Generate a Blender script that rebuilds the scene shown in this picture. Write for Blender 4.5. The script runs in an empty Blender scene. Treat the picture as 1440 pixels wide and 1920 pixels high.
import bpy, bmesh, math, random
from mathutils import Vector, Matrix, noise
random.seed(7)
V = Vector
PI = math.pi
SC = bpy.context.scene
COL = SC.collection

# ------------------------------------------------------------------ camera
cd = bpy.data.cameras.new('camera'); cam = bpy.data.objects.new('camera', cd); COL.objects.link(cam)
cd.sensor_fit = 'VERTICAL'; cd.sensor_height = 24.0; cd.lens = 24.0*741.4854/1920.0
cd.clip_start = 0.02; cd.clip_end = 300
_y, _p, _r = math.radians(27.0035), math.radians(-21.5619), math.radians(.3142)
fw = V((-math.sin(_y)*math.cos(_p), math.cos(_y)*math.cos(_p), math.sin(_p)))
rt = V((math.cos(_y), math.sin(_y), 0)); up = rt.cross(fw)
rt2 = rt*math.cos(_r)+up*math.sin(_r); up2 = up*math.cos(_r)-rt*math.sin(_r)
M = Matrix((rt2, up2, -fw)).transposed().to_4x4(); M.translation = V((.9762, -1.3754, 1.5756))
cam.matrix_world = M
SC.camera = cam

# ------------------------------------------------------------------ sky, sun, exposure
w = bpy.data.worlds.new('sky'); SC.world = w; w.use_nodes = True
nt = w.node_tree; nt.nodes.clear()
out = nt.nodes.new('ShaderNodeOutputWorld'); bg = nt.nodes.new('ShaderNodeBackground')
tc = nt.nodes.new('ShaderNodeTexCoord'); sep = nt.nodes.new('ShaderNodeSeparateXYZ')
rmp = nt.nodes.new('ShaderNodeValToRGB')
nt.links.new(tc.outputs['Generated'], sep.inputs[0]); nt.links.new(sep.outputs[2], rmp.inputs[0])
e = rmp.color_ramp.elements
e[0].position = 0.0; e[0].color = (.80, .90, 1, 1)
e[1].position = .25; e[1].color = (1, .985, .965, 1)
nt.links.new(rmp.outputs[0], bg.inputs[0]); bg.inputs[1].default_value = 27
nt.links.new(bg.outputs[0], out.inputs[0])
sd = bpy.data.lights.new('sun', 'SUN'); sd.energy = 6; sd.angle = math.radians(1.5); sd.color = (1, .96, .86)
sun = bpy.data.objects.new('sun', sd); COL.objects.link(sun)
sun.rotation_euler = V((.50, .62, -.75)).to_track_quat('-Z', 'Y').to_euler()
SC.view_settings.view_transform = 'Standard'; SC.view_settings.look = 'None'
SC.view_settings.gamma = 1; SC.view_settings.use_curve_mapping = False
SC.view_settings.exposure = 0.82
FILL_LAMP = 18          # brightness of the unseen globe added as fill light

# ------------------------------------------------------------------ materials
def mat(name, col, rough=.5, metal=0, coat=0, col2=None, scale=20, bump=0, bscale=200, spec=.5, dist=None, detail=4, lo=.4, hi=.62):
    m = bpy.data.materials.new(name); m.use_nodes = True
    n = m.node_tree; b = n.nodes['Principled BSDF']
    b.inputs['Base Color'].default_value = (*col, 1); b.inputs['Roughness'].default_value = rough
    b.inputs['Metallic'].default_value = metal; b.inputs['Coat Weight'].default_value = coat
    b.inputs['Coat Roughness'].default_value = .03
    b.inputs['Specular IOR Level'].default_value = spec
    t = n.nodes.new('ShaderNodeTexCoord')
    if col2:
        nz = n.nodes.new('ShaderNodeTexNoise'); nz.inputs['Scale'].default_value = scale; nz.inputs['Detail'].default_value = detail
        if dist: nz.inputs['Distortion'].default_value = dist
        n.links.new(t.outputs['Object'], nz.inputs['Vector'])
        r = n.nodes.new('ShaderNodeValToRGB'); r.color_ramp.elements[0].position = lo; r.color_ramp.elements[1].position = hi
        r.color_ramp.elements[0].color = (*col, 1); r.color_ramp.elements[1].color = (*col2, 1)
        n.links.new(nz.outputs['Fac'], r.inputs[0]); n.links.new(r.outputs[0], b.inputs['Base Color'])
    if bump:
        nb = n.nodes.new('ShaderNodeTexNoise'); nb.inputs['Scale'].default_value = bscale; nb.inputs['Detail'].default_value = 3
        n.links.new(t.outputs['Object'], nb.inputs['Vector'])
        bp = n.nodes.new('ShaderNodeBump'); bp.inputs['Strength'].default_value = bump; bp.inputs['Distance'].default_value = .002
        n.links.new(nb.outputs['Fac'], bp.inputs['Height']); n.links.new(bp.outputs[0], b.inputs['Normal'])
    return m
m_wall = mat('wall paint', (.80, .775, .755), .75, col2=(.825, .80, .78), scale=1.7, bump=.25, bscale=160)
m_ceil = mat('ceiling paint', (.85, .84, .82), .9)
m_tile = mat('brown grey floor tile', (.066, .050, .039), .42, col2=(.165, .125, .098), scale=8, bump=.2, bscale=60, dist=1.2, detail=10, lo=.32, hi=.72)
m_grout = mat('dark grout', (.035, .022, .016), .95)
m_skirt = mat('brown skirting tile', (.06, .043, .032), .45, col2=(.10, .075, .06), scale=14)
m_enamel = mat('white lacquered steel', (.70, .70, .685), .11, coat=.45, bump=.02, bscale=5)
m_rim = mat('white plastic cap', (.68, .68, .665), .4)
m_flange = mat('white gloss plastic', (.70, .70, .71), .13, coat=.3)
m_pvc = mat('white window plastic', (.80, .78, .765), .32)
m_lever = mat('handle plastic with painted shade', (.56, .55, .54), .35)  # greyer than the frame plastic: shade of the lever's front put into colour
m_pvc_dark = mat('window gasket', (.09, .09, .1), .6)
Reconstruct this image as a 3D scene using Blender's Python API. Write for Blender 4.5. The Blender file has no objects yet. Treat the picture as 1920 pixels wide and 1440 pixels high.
══════════
From the material, report only how many lines include the word "high".

**Task output**: 2